Was mich so „unfreudig“ gestimmt hatte war die Tatsache, dass sich meine Mutter bester Gesundheit erfreut. Sie ist aber auch ein sehr klar denkender Mensch, der Tatsachen anspricht und ehrlich damit umgeht. Also auch, dass sie älter wird und manche Dinge ihr nicht mehr von der Hand gehen wie früher. So auch das Backen der Stollen für fünf „Kinder“ zu Weihnachten. Unterschwellig war aber auch eine andere Botschaft damit verbunden, die sich für mich durch dieses ganze Jahr zieht. Ich muss bereit sein mich von Menschen zu verabschieden. Akzeptieren, dass Menschen sich auf die letzte Lebensphase vorbereiten. Damit verbunden auch annehmen, dass dieses Thema für mich persönlich näher kommt. Ein sehr unbequemes Thema, wenn man eigentlich Mitten im Leben steht.

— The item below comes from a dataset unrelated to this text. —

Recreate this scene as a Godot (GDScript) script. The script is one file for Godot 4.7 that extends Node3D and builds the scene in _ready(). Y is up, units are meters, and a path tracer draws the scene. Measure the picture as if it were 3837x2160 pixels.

Im Juni haben wir die Schwiegermutter auf andere Weise verloren. Sie ist in die Demenz gefallen, das hatte ich in diesem Beitrag schon einmal beschrieben. Die ersten Wochen und Monate waren sehr schwer und wir mussten lernen damit umzugehen. Demenz muss man erleben, sonst kann man sich schwer vorstellen, wie sich die betroffenen Menschen verändern. Dabei haben wir es noch relativ gut getroffen, da sie zweihundert Meter weiter im Seniorenheim sehr gut untergebracht ist. Es fällt uns dennoch immer schwer sie zu besuchen. Ein Teil in uns möchte, dass es wieder so wie früher wird und der andere Teil beobachtet sehr realistisch, dass sich diese einst starke Frau immer weiter von uns entfernt. Sie wird kleiner, transparenter, leiser, zärtlicher, dankbarer … weniger!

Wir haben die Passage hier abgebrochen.